El alicantino José María Manzanares no tuvo suerte con sus astados ayer en la octava corrida de la feria de Sevilla, y se tuvo que conformar con la ovación del público. Por su parte, el diestro valenciano Enrique Ponce tiró de temple y experiencia para llevarse la única oreja concedida en la tarde de ayer, en la que, en presencia del Rey Juan Carlos, se lidió una corrida de tanta calidad como poca fuerza de la divisa de Juan Pedro Domecq.

Sólo toreros tan rodados y expertos como Enrique Ponce podían sacar partido de la corrida lidiada ayer en Sevilla, que tuvo una gran virtud, la de la nobleza y la clase, pero lastrada y limitada por una generalizada falta de fuerzas.

Era únicamente cuestión de suavidad y de buen trato en la lidia para que, como sucedió con el primero, varios de esos «juanpedros» se asentaran en la arena y se empezara a potenciar la nota más positiva de su comportamiento. Y así fue como Enrique Ponce, acompasado y paciente, fue aplicándole a ese ejemplar que abrió plaza un temple balsámico que tuvo su frutos en una faena más larga de lo esperado y que el veterano torero de Chiva envolvió con su habitual y bien compuesta estética para poder pasear esa primera y única oreja de la tarde.

También se fue desfondando a marchas forzadas el sexto de la tarde, que, como excepción a la regla común de la corrida, se movió antes sin ninguna clase ante el capote y la muleta de Roca Rey. Después de que su falta de precisión técnica, al revés que a Ponce, le impidiera aprovechar en toda su dimensión la gran clase de su también flojo primer toro, el joven peruano veía como se le iba de vacío la tarde de su presentación en Sevilla, a la que llegaba con una gran expectación por sus triunfos anteriores.

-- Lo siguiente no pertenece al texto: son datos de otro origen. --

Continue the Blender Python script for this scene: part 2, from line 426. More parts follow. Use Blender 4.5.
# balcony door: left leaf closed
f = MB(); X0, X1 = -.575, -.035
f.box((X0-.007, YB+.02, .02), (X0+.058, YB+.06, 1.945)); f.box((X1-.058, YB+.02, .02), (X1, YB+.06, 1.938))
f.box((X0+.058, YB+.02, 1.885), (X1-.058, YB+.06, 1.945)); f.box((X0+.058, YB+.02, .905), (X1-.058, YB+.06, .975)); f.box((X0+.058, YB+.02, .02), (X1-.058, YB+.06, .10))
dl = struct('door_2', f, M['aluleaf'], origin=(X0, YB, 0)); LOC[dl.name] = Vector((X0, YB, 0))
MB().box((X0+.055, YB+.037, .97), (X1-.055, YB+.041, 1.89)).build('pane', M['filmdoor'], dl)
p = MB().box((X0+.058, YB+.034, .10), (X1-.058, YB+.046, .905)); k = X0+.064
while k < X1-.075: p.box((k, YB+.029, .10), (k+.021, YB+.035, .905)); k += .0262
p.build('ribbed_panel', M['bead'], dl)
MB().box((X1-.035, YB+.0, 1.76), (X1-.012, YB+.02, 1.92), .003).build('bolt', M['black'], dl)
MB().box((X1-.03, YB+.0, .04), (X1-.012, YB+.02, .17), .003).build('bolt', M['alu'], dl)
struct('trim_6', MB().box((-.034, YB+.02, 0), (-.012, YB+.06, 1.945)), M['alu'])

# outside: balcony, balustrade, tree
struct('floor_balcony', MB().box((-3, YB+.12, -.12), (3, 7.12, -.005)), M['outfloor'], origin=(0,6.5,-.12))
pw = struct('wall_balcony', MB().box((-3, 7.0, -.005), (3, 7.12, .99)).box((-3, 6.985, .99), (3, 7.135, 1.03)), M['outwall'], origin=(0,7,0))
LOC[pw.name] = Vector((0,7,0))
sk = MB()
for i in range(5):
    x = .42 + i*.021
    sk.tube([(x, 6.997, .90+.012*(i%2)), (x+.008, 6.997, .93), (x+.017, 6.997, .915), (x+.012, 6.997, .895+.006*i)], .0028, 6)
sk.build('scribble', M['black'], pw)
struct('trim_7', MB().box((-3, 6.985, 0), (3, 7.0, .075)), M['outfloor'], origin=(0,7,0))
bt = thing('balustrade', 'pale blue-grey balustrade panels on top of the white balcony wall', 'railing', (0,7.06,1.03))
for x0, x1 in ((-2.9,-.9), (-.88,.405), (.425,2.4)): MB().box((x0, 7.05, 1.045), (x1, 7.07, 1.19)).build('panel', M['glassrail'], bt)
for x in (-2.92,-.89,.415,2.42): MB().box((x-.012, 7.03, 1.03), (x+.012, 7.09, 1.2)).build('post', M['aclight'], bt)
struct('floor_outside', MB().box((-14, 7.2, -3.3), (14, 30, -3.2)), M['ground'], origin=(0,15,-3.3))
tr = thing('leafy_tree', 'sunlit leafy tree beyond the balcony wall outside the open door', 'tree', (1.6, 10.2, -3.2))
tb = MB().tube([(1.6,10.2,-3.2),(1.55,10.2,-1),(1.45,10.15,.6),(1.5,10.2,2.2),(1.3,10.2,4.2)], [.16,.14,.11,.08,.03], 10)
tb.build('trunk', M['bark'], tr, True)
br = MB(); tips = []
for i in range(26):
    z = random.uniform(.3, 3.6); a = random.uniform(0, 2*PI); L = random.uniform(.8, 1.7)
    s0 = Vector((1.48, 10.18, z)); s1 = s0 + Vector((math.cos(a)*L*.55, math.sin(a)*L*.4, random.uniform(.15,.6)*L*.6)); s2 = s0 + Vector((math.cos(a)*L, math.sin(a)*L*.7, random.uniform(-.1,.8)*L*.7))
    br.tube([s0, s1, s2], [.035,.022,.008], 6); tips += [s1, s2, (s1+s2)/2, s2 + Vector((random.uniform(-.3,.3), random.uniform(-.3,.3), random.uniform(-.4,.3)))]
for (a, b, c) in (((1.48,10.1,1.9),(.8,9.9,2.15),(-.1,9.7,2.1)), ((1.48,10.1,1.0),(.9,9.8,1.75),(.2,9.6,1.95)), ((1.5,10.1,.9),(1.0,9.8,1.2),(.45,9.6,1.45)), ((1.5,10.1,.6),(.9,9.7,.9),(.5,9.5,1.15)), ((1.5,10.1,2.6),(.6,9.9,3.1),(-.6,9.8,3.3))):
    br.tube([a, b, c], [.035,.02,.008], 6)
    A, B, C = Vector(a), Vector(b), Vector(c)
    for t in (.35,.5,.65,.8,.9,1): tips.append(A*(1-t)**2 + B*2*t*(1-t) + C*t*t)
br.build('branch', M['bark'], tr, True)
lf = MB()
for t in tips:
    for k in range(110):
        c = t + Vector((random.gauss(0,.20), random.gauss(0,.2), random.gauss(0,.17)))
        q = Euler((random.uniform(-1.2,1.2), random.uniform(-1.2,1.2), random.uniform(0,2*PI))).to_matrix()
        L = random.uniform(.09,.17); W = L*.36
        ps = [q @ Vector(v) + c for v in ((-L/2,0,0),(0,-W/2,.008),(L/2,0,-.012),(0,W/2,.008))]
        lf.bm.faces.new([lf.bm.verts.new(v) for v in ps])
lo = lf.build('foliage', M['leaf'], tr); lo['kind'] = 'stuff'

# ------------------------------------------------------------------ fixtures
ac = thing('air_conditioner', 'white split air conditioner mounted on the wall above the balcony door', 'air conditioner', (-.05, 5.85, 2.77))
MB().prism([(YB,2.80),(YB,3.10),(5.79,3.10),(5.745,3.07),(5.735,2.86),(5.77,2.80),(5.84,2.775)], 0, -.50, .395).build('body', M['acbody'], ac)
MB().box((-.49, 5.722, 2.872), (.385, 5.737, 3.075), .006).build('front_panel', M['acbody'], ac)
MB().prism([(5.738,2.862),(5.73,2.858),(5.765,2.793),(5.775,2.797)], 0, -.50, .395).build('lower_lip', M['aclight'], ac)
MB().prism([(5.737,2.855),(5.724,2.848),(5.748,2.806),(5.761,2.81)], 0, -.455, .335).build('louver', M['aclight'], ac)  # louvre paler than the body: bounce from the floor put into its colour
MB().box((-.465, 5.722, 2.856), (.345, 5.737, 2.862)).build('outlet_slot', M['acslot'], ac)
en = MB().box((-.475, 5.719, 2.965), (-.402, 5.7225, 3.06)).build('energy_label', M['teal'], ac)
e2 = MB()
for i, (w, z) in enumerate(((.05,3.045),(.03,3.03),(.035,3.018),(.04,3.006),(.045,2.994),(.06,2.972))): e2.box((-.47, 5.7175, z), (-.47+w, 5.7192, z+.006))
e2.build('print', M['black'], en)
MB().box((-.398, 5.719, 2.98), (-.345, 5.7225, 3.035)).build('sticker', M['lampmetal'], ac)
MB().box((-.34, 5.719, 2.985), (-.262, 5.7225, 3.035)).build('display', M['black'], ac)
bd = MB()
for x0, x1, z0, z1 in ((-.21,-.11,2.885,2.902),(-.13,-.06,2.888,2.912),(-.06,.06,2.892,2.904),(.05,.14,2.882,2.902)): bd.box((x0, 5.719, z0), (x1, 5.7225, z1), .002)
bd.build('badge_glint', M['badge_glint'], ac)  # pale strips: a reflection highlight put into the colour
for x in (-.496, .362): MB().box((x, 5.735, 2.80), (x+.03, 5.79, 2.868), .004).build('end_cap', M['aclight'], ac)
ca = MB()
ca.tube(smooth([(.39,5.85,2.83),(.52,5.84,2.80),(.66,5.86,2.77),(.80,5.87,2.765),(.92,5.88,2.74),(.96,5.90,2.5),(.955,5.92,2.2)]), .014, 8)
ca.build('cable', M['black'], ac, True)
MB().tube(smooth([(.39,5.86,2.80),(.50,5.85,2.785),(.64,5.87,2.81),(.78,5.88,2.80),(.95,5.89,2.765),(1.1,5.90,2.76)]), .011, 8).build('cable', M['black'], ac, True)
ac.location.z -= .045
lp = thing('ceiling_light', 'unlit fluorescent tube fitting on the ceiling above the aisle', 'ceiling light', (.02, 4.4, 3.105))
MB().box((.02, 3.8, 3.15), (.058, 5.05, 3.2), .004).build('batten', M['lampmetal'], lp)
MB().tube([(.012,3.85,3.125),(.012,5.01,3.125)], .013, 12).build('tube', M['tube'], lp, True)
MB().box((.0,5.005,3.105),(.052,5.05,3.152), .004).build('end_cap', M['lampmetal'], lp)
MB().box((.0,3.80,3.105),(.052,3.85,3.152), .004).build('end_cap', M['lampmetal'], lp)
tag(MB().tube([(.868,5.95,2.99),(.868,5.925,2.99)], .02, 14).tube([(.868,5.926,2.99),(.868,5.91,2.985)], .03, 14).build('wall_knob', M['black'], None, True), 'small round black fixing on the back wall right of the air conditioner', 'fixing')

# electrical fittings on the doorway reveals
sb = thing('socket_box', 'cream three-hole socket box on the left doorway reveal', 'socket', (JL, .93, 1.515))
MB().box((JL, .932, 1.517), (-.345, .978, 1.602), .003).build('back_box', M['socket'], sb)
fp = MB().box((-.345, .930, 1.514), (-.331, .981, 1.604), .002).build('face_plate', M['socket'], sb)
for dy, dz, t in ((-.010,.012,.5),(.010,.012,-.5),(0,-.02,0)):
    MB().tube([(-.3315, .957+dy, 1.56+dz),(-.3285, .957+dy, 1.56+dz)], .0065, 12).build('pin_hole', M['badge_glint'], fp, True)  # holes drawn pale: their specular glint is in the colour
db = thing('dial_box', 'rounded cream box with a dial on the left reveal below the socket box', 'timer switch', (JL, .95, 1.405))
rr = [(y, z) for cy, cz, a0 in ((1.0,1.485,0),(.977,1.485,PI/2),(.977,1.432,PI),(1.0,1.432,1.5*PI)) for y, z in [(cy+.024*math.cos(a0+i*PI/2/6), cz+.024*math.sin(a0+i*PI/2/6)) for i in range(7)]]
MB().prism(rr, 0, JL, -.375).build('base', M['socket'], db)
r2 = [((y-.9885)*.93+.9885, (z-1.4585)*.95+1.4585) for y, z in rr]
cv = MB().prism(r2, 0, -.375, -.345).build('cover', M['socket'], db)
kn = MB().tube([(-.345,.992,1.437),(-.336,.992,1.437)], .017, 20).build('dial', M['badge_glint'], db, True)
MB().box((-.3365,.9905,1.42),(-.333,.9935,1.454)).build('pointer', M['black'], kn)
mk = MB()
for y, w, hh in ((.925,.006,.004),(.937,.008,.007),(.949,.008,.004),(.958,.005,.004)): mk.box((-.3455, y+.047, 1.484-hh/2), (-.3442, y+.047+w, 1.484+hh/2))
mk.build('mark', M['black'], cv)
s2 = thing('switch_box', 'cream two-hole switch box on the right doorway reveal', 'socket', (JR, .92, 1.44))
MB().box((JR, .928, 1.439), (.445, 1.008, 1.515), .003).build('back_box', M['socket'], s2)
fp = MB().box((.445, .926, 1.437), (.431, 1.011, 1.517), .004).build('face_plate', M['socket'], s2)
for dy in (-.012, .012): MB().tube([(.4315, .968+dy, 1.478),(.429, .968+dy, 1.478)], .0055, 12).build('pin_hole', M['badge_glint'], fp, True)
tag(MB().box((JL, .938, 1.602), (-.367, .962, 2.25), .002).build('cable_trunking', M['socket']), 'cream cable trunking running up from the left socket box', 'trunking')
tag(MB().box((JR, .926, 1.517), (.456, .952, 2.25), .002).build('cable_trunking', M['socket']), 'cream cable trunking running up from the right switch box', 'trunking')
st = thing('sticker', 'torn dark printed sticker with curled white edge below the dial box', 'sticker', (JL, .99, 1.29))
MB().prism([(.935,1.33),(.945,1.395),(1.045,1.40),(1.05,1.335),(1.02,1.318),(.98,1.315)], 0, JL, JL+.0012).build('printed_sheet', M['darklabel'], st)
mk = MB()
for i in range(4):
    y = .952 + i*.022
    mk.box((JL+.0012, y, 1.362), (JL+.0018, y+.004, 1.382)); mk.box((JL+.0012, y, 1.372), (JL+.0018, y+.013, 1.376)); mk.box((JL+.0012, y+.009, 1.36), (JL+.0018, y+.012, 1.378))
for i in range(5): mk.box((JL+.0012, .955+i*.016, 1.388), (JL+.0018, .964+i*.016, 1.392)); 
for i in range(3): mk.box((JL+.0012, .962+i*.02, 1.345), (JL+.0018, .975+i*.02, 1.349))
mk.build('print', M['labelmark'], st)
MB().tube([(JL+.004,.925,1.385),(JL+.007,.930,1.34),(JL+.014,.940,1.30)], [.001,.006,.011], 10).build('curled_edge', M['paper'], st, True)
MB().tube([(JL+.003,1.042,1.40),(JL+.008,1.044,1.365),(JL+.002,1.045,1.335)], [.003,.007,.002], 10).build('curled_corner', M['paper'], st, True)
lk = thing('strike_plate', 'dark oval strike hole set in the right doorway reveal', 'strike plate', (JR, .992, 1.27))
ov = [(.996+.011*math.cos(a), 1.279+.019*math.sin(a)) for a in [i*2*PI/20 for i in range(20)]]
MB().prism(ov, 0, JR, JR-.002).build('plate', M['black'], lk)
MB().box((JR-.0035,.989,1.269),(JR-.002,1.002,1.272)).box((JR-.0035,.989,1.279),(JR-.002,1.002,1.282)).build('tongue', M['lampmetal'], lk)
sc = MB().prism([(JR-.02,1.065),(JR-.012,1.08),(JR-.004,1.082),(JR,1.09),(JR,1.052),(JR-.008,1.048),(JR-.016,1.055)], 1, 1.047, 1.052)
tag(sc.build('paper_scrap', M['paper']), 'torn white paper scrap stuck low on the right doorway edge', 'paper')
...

Así que, a corrida vencida y en un último esfuerzo, Roca Rey acabó por meterse literalmente entre los alirados pitones de ese último «juanpedro» para calentar al tendido por la vía del espanto.

Al alicantino José María Manzanares también le correspondió otro de esos toros con clase y medidas fuerzas, al que no llegó a acoplarse en ningún momento, y menos aún por el excelente pitón izquierdo.

Pero más clamoroso todavía fue el fracaso del alicantino con el quinto, el más bravo, enrazado y completo toro de la corrida, que se arrancó con prontitud y al galope a todos los cites, ya fuera de capotes, picadores o banderilleros, antes de llegar al último tercio con una embestida profunda y emotiva. Es decir, que una bravura que pedía por delante el mando, el sometimiento y el temple que la muleta del alicantino nunca le dio.